Article 11 Conversion provision

1.If any provision of these terms and conditions is wholly or partially qualified by the court as unreasonably onerous, it will be deemed to have been converted into a provision that, to the extent possible while retaining its content and purpose, is not considered unreasonably onerous.

2. In case any provision of these conditions is qualified by the court as unreasonably onerous and paragraph 1 of this article cannot be applied, this does not affect the validity of the other provisions of these general terms and conditions.

 

Article 12 Transfer and lapse of rights

1. SED is authorised to transfer all or part of its rights from agreements to third parties.

2. Any claim against SED lapses if SED is not involved in legal proceedings within 12 months of receiving the claim relating to that action.

 

Article 13 Applicable law, disputes and competent court

1. Only Dutch law applies to the agreements concluded between SED and the customer. The applicability of The Vienna Convention on the Sales of Goods is explicitly excluded.

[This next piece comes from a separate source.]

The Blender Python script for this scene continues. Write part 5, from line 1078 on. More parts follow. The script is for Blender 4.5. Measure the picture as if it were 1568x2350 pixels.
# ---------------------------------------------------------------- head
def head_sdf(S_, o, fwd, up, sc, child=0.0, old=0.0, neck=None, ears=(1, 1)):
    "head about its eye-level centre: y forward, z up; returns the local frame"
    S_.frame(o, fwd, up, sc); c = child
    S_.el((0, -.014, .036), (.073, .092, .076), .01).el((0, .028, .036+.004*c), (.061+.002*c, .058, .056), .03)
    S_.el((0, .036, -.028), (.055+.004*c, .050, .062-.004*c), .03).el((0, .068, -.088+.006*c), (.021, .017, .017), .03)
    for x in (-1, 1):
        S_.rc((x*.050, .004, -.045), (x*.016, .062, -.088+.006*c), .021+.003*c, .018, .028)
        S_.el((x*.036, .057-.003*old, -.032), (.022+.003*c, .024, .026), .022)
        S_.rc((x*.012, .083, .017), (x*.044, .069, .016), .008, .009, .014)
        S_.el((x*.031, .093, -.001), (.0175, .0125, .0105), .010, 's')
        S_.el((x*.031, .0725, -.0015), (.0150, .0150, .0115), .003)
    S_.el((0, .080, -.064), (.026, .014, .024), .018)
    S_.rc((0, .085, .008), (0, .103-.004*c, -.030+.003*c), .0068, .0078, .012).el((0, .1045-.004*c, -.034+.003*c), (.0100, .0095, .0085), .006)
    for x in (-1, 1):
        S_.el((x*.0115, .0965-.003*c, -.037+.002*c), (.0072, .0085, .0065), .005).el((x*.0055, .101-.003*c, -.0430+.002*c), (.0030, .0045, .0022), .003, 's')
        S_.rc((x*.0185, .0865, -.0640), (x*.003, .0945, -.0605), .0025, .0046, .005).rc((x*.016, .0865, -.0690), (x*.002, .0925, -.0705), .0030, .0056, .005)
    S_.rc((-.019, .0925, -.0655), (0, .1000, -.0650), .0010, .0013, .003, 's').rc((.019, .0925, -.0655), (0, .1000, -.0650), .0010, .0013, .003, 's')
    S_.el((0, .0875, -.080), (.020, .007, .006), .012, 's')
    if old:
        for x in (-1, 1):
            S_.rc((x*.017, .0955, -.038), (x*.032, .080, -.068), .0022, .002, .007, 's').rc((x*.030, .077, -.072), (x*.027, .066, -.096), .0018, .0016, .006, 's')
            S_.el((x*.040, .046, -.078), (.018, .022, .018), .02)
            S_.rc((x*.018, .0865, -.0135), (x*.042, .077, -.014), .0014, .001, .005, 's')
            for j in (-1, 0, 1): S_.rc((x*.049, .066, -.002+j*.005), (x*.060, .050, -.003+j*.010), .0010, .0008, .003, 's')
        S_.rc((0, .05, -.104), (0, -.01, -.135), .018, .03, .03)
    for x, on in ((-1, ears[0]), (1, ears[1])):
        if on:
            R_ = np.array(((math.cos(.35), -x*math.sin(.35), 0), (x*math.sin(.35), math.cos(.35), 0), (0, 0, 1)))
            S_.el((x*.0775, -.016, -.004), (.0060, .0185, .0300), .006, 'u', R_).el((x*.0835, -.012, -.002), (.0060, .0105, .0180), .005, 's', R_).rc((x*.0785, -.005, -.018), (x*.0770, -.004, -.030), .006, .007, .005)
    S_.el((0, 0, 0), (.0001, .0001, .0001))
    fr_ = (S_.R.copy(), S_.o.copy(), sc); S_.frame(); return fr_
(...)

2. If a dispute arises between SED and the customer about the formation, the interpretation, the execution, or the non-performance or incorrect execution of an agreement or other legal relationship concluded between the parties, or if one of the parties believes that such a dispute exists, the parties are obliged to try to reach agreement through negotiation, before submitting the dispute to the civil court.

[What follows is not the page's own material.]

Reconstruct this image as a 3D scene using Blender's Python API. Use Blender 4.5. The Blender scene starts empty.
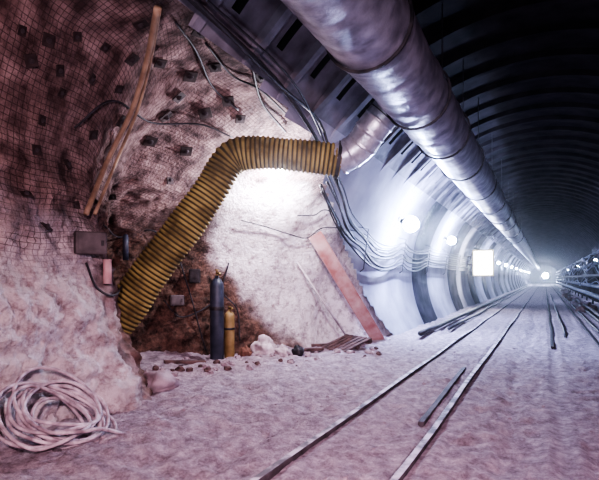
import bpy, bmesh, math, random
from mathutils import Vector, noise, Matrix
from mathutils.bvhtree import BVHTree
random.seed(4)
S=bpy.context.scene
COL=S.collection
TH=math.atan((545-299.5)/480.0); CT,ST=math.cos(TH),math.sin(TH)
EYE=1.5; CX,CZ=-0.2,1.7; R=3.6

def W(u,v,d):
    xr=(u-299.5)/480*d
    return Vector((xr*CT-d*ST, xr*ST+d*CT, EYE+(278-v)/480*d))
def G(u,v):
    return W(u,v,480*EYE/(v-278.0))

# ------------------------------------------------------------ materials
def mat(name,c1,c2=None,rough=.8,metal=0,scale=5,bump=.3,c3=None,detail=6,bscale=None,lo=.35,hi=.65,dist=.02,spec=.5):
    m=bpy.data.materials.new(name); m.use_nodes=True
    n=m.node_tree.nodes; l=m.node_tree.links
    b=n['Principled BSDF']; b.inputs['Roughness'].default_value=rough; b.inputs['Metallic'].default_value=metal
    b.inputs['Specular IOR Level'].default_value=spec
    tc=n.new('ShaderNodeTexCoord')
    no=n.new('ShaderNodeTexNoise'); no.inputs['Scale'].default_value=scale; no.inputs['Detail'].default_value=detail
    l.new(tc.outputs['Object'],no.inputs['Vector'])
    cr=n.new('ShaderNodeValToRGB'); e=cr.color_ramp.elements
    e[0].position=lo; e[0].color=(*c1,1); e[1].position=hi; e[1].color=(*(c2 or c1),1)
    if c3:
        k=e.new((lo+hi)/2); k.color=(*c3,1)
    l.new(no.outputs['Fac'],cr.inputs['Fac']); l.new(cr.outputs['Color'],b.inputs['Base Color'])
    if bump:
        n2=n.new('ShaderNodeTexNoise'); n2.inputs['Scale'].default_value=bscale or scale*5; n2.inputs['Detail'].default_value=8; n2.inputs['Roughness'].default_value=.65
        l.new(tc.outputs['Object'],n2.inputs['Vector'])
        bp=n.new('ShaderNodeBump'); bp.inputs['Strength'].default_value=bump; bp.inputs['Distance'].default_value=dist
        l.new(n2.outputs['Fac'],bp.inputs['Height']); l.new(bp.outputs['Normal'],b.inputs['Normal'])
    m['ramp']=cr.name
    return m
def emat(name,c,s):
    m=bpy.data.materials.new(name); m.use_nodes=True
    b=m.node_tree.nodes['Principled BSDF']
    b.inputs['Base Color'].default_value=(*c,1); b.inputs['Emission Color'].default_value=(*c,1); b.inputs['Emission Strength'].default_value=s
    return m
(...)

3. The competent court in Amsterdam has exclusive jurisdiction to hear disputes arising from agreements concluded with SED. Nevertheless, SED has the right to submit a dispute for decision to the competent court in the place of residence of the customer.

 

Article 14 Place of filing of the General Terms and Conditions

1. These general terms and conditions have been established as of 1-1-2019 and have been filed with the Chamber of Commerce in Amsterdam. The most recently filed version or the version that applied at the time of the conclusion of the agreement with SED always applies.